While a 1990 article in The Jerusalem Post claimed that "the Defense establishment 'never had any contacts with Ari Ben-Menashe and his activities,' both the claim and the charges against him were later dropped after Ben-Moshe proved that he had in fact worked for Israeli intelligence.
He claimed that he had been personally involved in assisting Ronald Reagan's presidential campaign with its "October surprise" of preventing the American hostages from being released before the 1980 election, where he defeated President Jimmy Carter.
His claims of helping the Reagan campaign and of assisting in negotiation that helped eventually release the US Embassy employees were disproven in the following years. 
He had also claimed that he had worked both for the Mossad and as a special advisor to then Prime Minister Yitzhak Shamir. Those claims would also turn out to be false, and filled with inconsistencies.

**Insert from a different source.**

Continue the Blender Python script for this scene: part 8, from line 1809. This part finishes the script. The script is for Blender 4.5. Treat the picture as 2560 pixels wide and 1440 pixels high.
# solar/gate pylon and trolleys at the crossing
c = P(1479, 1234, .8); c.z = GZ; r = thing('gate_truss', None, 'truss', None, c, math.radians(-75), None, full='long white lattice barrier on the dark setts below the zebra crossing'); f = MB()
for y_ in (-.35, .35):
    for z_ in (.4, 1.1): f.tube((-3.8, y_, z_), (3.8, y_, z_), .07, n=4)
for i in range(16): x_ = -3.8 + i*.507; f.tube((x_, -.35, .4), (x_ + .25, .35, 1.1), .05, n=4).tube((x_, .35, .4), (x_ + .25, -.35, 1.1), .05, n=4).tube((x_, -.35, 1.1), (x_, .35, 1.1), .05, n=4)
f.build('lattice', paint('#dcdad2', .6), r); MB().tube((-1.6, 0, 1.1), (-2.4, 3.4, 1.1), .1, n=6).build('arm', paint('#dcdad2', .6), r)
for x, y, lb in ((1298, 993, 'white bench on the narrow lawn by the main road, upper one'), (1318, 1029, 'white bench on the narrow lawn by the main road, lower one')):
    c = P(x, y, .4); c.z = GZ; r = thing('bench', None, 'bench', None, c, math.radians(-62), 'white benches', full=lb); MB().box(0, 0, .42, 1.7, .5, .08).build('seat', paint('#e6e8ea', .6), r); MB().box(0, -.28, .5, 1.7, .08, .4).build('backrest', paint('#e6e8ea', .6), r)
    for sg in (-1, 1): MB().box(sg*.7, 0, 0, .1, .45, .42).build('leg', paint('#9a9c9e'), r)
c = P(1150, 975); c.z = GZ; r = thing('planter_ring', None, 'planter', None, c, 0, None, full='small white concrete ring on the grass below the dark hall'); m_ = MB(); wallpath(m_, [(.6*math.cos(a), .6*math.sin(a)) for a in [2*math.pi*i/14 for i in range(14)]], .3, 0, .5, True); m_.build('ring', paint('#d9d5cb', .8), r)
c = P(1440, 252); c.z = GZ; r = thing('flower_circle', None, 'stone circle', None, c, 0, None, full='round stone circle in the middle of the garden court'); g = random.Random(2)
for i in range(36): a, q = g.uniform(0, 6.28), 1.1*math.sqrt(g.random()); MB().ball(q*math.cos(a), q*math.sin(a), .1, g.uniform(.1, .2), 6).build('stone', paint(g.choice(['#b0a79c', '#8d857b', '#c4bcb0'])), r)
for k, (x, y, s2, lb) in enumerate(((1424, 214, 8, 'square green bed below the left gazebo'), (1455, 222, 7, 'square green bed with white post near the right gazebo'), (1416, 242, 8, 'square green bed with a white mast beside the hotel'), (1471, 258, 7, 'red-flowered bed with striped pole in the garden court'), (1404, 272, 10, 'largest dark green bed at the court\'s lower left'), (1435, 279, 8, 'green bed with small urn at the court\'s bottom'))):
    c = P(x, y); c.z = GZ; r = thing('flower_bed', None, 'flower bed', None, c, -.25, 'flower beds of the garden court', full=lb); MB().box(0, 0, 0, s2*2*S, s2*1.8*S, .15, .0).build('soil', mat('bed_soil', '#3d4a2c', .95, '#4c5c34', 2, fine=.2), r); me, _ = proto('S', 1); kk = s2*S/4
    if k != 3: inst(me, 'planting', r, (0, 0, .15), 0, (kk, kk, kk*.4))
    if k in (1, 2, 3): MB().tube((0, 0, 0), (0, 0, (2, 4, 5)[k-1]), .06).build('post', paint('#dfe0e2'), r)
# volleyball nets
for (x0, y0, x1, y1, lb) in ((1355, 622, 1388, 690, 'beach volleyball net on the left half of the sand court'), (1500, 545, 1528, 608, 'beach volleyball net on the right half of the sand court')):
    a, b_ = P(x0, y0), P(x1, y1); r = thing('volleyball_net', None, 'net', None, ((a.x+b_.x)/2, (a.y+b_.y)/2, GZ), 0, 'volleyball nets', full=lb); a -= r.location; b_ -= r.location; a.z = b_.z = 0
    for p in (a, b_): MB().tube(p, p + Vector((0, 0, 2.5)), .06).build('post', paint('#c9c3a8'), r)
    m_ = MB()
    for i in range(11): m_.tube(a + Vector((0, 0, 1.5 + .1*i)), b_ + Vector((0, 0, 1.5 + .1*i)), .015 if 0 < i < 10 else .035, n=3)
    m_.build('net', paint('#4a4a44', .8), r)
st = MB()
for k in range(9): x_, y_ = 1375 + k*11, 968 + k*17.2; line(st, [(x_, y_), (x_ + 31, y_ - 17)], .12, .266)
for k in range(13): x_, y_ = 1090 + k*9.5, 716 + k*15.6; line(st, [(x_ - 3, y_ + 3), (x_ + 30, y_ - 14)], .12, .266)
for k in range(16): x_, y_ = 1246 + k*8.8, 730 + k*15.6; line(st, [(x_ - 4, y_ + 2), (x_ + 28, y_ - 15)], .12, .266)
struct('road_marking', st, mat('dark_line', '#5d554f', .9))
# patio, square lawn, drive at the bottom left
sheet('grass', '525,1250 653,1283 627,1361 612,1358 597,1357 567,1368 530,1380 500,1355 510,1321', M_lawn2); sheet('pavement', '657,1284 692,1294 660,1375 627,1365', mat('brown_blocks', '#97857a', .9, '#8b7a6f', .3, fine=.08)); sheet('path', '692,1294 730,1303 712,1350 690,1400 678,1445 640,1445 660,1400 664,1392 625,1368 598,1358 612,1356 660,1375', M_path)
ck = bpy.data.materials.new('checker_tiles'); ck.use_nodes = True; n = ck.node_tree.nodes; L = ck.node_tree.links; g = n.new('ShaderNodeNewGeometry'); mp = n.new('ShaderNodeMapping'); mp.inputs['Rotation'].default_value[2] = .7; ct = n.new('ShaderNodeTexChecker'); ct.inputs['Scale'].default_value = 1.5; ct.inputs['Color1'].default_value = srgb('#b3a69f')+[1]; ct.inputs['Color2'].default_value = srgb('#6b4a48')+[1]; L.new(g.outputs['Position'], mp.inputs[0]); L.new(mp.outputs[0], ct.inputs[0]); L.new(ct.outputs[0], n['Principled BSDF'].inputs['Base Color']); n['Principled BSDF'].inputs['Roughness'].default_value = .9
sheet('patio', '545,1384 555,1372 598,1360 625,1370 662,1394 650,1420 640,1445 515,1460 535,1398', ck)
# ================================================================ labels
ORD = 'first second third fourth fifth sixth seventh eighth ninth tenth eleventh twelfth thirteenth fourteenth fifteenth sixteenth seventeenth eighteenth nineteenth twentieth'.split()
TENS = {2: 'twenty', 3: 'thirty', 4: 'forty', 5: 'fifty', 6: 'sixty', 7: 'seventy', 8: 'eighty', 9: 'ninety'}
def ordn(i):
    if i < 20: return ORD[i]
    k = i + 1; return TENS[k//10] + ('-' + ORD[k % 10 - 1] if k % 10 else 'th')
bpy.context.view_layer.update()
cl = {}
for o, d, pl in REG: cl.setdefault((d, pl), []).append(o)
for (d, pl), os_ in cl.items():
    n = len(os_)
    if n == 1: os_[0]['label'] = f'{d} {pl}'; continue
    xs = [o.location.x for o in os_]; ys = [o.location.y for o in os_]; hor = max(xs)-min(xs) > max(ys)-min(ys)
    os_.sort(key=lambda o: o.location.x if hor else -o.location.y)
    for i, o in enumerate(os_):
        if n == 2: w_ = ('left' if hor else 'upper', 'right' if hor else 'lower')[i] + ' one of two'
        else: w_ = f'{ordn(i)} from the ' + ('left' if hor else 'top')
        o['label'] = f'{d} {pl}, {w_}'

His stories had managed to fool several major news outlets around the world, leading him to even testify as an expert witness in US Congressional hearings in the early 1990's before being discredited in the US completely.
After being discredited in the States, Ben-Menashe moved to Australia, where he repeated similar patterns of handing inaccurate information to journalists before his asylum claims were denied. 
He eventually moved to Canada, where he started his controversial lobbying firm, lobbying in favor of many of the most brutal dictatorships of the past three decades.
Beyond his previous representation of the Myanmar military dictatorship, he was also famously behind the disinformation campaign against the political opponent of then-embargoed dictator and president of Zimbabwe, Robert Mugabe. 
Most recently, Ben-Menashe's Montreal based lobbying firm was hired by Sudanese General Mohamed Hamdan Dagalo in a $6 million deal, which critics dubbed "blood money," accusing Dagalo of pillaging the money during the country's civil war.